Sebagai seorang dengan darah Sumatra Barat, tentunya kuliner daerah tersebut sudah saya kenal sejak kecil. Menikmati rendang yang pedas bersama keluarga adalah hal yang biasa. Namun, ada satu hidangan yang sangat spesial, yang jarang dihidangkan di rumah.
Masakan tersebut juga menjadi spesial karena merupakan masakan yang berasal dari kampung halaman ibu saya, yaitu Kota Gadang, Bukittinggi. Masakan tersebut tak lain adalah “itiak lado mudo” yang di keluarga saya lebih sering disebut sebagai “gulai itiak.” Oleh orang-orang Jakarta, makanan ini dikenal dengan nama “itik cabai hijau”. Memang hidangan tersebut terdiri dari itik muda yang dilumuri oleh sambal hijau yang lezat.
Hidangan tersebut tidak tersedia di semua rumah makan di Bukittinggi, hanya beberapa yang menjualnya karena proses pengolahannya yang cukup lama. Sebagaimana tradisi di Kota Gadang, kami sekeluarga di Jakarta hanya menghidangkan gulai itiak pada acara hajatan dan hari besar keagamaan.

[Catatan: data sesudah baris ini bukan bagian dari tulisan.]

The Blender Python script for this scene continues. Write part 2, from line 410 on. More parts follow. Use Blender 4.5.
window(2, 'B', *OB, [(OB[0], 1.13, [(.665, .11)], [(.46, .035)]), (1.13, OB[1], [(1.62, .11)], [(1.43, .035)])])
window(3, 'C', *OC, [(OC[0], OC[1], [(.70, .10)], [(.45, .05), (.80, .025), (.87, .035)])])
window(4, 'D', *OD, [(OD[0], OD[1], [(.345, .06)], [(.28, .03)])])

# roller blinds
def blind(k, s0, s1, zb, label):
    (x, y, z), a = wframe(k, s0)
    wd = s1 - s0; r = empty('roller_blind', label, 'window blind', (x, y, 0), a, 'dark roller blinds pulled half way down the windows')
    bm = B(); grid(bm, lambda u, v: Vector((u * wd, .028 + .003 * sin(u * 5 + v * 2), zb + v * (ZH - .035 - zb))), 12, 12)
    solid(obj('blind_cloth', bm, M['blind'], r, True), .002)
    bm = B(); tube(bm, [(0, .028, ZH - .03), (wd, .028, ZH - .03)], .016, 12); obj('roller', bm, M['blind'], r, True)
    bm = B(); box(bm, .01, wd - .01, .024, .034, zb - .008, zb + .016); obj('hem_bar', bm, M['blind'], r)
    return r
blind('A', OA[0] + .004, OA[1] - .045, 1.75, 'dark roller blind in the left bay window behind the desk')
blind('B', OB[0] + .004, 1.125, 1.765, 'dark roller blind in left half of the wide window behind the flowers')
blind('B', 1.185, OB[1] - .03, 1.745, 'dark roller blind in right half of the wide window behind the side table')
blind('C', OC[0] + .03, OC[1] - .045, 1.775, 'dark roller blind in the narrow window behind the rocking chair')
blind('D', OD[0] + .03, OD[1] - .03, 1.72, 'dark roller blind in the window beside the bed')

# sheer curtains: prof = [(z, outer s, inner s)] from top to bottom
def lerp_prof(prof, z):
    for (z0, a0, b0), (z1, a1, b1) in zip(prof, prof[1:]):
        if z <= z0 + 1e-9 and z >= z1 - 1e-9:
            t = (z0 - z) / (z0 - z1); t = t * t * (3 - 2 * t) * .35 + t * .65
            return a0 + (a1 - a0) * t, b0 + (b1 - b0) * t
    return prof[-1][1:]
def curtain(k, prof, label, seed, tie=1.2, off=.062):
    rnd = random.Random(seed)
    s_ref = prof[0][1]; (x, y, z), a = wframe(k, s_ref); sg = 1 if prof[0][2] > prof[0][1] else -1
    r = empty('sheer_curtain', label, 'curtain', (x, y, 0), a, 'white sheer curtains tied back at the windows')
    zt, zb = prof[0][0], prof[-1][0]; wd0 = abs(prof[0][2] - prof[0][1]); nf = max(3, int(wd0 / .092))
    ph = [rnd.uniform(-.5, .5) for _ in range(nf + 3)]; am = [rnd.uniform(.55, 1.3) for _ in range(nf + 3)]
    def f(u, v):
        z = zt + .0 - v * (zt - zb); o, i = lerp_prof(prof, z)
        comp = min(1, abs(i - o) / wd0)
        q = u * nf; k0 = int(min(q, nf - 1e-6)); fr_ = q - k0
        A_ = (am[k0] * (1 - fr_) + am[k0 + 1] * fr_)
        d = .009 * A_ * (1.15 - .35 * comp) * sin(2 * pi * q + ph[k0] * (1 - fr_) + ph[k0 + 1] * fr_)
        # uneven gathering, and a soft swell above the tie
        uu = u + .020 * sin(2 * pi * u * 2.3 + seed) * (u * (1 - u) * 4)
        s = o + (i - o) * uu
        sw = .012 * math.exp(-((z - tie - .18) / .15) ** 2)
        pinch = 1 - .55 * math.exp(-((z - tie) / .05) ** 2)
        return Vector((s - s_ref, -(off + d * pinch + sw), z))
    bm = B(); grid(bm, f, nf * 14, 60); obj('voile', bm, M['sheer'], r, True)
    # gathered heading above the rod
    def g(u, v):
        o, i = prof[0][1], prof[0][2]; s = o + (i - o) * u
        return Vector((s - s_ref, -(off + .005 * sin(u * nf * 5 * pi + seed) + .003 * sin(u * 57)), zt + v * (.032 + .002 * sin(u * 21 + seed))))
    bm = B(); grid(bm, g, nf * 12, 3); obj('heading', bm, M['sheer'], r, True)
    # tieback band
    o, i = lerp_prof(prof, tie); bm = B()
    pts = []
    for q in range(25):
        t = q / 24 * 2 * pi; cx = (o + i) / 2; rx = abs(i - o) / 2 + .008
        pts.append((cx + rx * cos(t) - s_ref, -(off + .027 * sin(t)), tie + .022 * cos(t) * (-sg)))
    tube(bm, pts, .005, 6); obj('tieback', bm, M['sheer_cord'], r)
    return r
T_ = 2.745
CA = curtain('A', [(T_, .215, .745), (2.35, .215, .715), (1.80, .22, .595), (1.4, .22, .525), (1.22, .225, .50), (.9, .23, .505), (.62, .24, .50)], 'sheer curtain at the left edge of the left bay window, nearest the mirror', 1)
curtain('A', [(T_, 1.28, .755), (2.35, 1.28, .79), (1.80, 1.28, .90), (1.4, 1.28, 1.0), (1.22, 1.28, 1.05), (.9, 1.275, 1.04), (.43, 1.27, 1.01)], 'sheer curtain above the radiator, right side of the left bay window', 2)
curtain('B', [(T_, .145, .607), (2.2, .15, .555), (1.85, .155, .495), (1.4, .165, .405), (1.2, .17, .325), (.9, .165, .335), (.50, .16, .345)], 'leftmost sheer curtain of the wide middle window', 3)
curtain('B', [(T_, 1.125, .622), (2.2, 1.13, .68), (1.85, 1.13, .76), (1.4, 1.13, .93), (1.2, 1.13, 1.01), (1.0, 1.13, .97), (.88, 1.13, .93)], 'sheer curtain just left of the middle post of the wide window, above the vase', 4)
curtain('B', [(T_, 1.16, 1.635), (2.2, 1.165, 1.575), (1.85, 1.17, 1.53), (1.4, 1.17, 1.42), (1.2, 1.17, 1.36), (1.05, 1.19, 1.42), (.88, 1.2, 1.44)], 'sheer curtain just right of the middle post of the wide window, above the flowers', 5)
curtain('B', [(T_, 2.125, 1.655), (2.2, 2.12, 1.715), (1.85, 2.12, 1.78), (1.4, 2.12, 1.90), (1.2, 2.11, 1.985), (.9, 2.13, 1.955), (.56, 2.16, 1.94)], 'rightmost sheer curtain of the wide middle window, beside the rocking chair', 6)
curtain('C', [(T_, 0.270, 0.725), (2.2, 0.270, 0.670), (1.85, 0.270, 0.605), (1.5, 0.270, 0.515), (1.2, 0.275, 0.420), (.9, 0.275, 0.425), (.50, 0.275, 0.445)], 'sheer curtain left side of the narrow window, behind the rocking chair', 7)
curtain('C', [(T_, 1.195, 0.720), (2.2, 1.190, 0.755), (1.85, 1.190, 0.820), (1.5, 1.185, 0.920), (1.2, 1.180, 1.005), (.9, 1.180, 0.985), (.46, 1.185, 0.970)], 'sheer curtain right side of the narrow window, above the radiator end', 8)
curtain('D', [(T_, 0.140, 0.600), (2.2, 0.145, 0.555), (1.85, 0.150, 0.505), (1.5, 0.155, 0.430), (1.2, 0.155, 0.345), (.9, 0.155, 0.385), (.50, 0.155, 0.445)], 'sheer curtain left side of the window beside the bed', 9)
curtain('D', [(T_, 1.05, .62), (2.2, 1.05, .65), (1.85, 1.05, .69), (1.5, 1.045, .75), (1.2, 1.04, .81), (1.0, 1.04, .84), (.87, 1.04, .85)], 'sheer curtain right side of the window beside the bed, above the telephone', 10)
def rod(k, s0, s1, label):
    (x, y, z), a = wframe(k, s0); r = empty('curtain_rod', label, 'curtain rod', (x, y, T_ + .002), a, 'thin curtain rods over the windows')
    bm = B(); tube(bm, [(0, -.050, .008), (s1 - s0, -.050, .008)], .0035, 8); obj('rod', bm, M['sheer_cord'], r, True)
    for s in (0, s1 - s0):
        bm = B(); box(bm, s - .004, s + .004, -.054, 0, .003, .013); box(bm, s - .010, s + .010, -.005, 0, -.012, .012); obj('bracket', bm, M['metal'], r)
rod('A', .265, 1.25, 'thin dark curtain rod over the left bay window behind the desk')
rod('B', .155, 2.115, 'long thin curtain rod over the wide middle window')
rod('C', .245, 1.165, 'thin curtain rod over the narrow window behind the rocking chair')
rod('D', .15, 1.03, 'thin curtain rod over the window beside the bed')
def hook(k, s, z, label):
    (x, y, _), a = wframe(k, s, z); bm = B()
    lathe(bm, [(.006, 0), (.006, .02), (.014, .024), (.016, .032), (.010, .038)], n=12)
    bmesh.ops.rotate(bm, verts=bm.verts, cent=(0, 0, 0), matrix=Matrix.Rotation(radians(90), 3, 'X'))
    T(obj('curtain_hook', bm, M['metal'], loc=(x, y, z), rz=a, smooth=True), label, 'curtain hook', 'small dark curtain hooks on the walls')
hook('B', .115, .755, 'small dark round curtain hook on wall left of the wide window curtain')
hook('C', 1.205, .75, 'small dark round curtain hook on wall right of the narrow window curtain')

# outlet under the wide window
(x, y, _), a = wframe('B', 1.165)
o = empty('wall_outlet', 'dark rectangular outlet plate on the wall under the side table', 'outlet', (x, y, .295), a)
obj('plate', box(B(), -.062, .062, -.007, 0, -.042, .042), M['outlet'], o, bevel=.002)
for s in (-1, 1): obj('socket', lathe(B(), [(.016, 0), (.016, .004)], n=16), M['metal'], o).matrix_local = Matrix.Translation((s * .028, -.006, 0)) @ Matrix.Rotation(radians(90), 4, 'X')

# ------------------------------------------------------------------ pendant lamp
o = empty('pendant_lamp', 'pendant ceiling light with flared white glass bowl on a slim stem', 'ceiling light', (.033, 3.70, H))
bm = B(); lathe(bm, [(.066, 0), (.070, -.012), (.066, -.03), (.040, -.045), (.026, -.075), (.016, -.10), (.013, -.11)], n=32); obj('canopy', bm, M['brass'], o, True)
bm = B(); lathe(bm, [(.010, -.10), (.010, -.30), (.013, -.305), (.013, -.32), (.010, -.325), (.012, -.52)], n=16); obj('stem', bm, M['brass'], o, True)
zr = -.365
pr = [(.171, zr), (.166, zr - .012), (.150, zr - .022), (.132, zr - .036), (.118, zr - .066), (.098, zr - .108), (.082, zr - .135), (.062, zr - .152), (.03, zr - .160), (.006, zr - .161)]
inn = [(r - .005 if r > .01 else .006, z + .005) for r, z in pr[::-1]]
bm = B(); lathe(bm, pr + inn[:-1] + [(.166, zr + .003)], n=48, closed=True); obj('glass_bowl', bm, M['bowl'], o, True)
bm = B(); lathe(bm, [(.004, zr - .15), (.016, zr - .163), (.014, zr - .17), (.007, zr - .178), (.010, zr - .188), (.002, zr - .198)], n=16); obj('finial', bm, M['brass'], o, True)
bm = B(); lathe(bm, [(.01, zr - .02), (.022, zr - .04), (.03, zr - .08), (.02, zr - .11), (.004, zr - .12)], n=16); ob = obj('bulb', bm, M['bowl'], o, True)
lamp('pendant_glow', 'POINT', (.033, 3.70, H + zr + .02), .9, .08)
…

Pada hari-hari tersebut, kami sekeluarga akan berkumpul di rumah bibi tertua dari pihak ibu saya (yang saya panggil maadang) dan menikmati hidangan gulai itiak bersama. Oleh karena itu, untuk mencicipi gulai itiak ini memang merupakan sesuatu yang spesial buat saya dan sangat saya tunggu-tunggu pada saat Idul Fitri!
Kalau membaca mengenai sejarah dan tradisinya, gulai itiak itu adalah hidangan yang biasa dihidangkan ketika panen. Karena hadir hanya pada saat-saat khusus atau upacara penting, pada masa lalu, masakan ini pun disebut sebagai gulai adat.
Hidangan ini memang cocok diperuntukan hari-hari istimewa karena proses memasaknya pun memerlukan waktu lama dan keterampilan khusus. Menurut maadang saya, pertama, itik yang sudah disembelih dan dibersihkan diasapi di atas bara arang selama sekitar lima menit. Setelah itu, itik akan dimasak untuk kedua kalinya di kuali dengan api kayu bersama cabai dan rempah-rempah yang sudah diracik dan dihaluskan. Lama memasak gulai itik bisa hingga 12 jam dengan api yang kecil agar bumbu meresap ke serat-serat daging dengan sempurna.
Ada hal-hal yang tidak diketahui masyarakat pada umumnya tentang gulai itiak. Misalnya, bahan pokok yang digunakan dan tradisi menyantap hidangan tersebut.
Meski sering disebut sebagai itik cabai hijau, aslinya gulai itiak tidak menggunakan cabai hijau, melainkan cabai merah. Cabai merah ini dipetik ketika masih muda dan masih berwarna hijau. Karena warna sambalnya yang hijau, kemudian banyak orang menyebutnya sebagai itik cabai hijau.
Banyak orang juga bertanya kenapa gulai itiak itu bisa begitu empuk dagingnya. Selain karena dimasak dengan waktu yang cukup lama, itik yang menjadi bahan tidak sembarang itik. Itik yang dipilih harus yang berumur di bawah enam bulan agar dagingnya masih empuk dan tidak alot.
Konon, nenek moyang dari Nagari Sianok dan Koto Gadang, dua tempat di Bukittinggi yang diketahui sebagai asal tradisi kuliner gulai itiak, tidak menyantap gulai itiak bersama nasi. Berbeda dengan kebiasaan masyarakat sekarang, nenek moyong orang Minang menyantapnya dengan ketupat dari ketan yang dimasak dengan santan.